Education is the key. Maybe that's what Matt was talking about Sunday. Encouraging a young'n who has artistic interests to remain interested--even funding camp/school/training for that particular student. That's the model we are seeking to create in the public arena--if at a snail's pace. The sentence that has taken me on this line of thought speaks to this area in many ways.
In Cahill's latest work, the remark is made that with the invention of the printing press and the subsequent flood of ideas that began to penetrate the minds of Europe, that the influence of the church was diminished.
How can that be? Why do the ideas of the church not stack up to the ideas of the world? They do. So the influence of human hypocrisy has had a devastating effect on those ideas? Then what chance do we have, for I fear that in professing Truth I will always appear a hypocrite. I do not do what I want to do and I do what I don't want to do. So weak and fragile.

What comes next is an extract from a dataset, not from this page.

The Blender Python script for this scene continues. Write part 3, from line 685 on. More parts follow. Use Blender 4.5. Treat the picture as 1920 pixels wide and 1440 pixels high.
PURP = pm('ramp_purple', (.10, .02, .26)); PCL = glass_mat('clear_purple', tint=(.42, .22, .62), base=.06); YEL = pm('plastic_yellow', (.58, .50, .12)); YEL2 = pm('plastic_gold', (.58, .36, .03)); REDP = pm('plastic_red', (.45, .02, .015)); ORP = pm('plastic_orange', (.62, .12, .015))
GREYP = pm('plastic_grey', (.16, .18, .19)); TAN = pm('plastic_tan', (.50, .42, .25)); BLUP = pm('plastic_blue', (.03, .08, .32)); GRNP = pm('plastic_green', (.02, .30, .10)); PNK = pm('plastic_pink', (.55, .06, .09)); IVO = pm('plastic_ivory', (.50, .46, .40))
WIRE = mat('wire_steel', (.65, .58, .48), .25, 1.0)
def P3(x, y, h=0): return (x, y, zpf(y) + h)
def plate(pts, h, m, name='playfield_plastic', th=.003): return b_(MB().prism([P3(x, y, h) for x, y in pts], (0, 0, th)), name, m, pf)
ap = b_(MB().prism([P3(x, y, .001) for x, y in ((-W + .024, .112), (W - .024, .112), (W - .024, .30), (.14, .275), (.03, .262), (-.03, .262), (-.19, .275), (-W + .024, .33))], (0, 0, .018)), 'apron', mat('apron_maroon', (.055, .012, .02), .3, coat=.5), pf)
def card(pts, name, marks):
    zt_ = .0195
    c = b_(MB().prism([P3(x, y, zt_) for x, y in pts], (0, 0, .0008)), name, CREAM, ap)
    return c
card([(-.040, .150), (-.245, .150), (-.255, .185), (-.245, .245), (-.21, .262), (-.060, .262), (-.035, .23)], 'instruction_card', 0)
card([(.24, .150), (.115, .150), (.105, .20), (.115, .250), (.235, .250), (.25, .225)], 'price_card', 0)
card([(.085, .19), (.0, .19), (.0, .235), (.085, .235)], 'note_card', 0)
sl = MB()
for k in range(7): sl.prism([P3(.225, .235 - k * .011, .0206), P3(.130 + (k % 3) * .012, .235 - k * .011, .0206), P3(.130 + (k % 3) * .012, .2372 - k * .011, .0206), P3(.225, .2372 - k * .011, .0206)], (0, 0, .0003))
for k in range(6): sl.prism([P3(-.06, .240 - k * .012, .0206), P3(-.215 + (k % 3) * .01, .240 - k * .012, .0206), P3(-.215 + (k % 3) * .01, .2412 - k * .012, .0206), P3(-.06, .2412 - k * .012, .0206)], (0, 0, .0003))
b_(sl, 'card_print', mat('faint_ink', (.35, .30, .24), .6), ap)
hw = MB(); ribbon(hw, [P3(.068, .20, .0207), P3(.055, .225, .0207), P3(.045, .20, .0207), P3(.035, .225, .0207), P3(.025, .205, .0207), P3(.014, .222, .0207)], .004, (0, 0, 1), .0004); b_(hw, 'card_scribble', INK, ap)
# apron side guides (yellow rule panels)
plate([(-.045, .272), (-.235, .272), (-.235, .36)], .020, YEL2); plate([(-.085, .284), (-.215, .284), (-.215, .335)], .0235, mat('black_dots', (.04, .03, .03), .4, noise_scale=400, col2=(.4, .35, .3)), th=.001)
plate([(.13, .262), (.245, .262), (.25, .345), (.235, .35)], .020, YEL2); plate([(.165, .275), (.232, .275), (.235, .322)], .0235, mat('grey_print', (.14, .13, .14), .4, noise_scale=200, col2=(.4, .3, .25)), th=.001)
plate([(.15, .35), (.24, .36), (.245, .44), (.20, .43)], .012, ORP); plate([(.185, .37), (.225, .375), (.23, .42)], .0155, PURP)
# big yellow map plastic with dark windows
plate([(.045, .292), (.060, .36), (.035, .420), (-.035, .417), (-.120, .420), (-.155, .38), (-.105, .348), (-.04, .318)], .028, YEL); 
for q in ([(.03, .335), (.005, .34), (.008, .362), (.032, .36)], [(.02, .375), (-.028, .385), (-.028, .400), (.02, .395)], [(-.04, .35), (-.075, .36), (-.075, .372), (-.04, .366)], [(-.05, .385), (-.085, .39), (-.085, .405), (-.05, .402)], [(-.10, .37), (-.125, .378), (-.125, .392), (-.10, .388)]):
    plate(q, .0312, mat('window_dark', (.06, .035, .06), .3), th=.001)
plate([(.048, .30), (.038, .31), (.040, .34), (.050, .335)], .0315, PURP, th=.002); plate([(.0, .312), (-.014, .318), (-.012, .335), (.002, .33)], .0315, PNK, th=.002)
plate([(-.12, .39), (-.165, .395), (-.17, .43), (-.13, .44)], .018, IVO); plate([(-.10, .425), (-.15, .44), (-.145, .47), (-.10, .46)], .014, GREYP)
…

Maybe it's more. Maybe it's the fact that education among believers has waned. What is the thought level in mainstream churchland? How has the influence of worldly thought patterns influenced those of the church? Is it even valid to speak of "the church"? Aren't there really many different churches? I know the scriptures about being One, but is that a reality? If so, isn't it much smaller than we imagine. Startling.
Cahill says there are three things worse than the transformation of the early church to that of Constantine's dominion: 1-the separation of Judaism from Christianiy and vice versa, 2-the breakup of the church into many different divisions, and 3-the creation of a professional clergy and the common laypeople diluting or eliminating the Truth that we are all priests and "responsible to all for all."